Bitcoin and Ethereum hold the largest liquidity pools in crypto, yet their potential as trading collateral is often untapped. Traders must traditionally go through lending markets to convert their holdings into stable coins before accessing perpetual trading. VDEX changes this by allowing Bitcoin, Ethereum, and other major volatile assets to be used directly as collateral—eliminating unnecessary steps, reducing trust assumptions, and improving security.
How It Works
VDEX takes a unique approach to volatile asset collateral by separating the asset’s value from the trader’s profit and loss. Instead of forcing traders to liquidate their Bitcoin or Ethereum for stablecoins, VDEX allows direct collateralization at par value. This means:
No need to borrow stablecoins: Trade with your BTC or ETH while maintaining exposure to their price appreciation.
Seamless margin adjustments: Changes in BTC or ETH prices are treated as deposits or withdrawals in your margin account.
Automated risk management: If losses exceed the current value of the volatile asset, VDEX initiates a liquidation process to prevent bad debt.

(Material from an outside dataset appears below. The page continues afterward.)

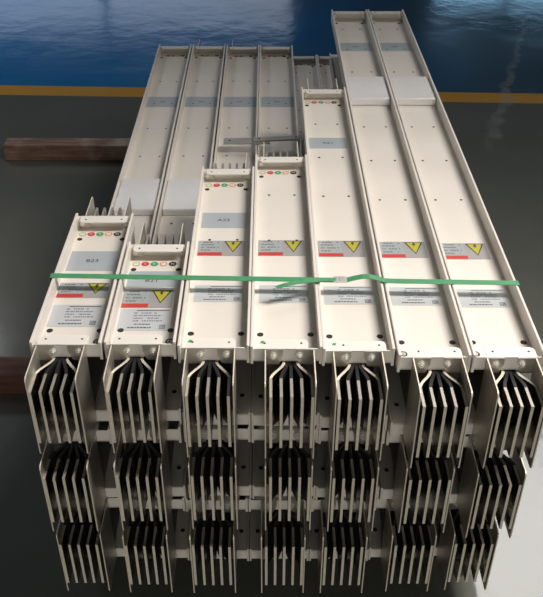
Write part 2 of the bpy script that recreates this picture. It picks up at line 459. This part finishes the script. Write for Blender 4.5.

By integrating VAC with its VIRTUAL ROLLUP architecture, VDEX ensures ultra-fast execution (sub-millisecond finality) and ZeroGas transactions—critical for maintaining the efficiency of volatile collateral.
Pay Out
To provide traders with a stable and predictable settlement mechanism, all trading profits on VDEX are settled in USDT—even when BTC, ETH, or USDC is used as collateral. Whether you deposit Bitcoin or Ethereum, your trading profits will always be credited to a stable asset.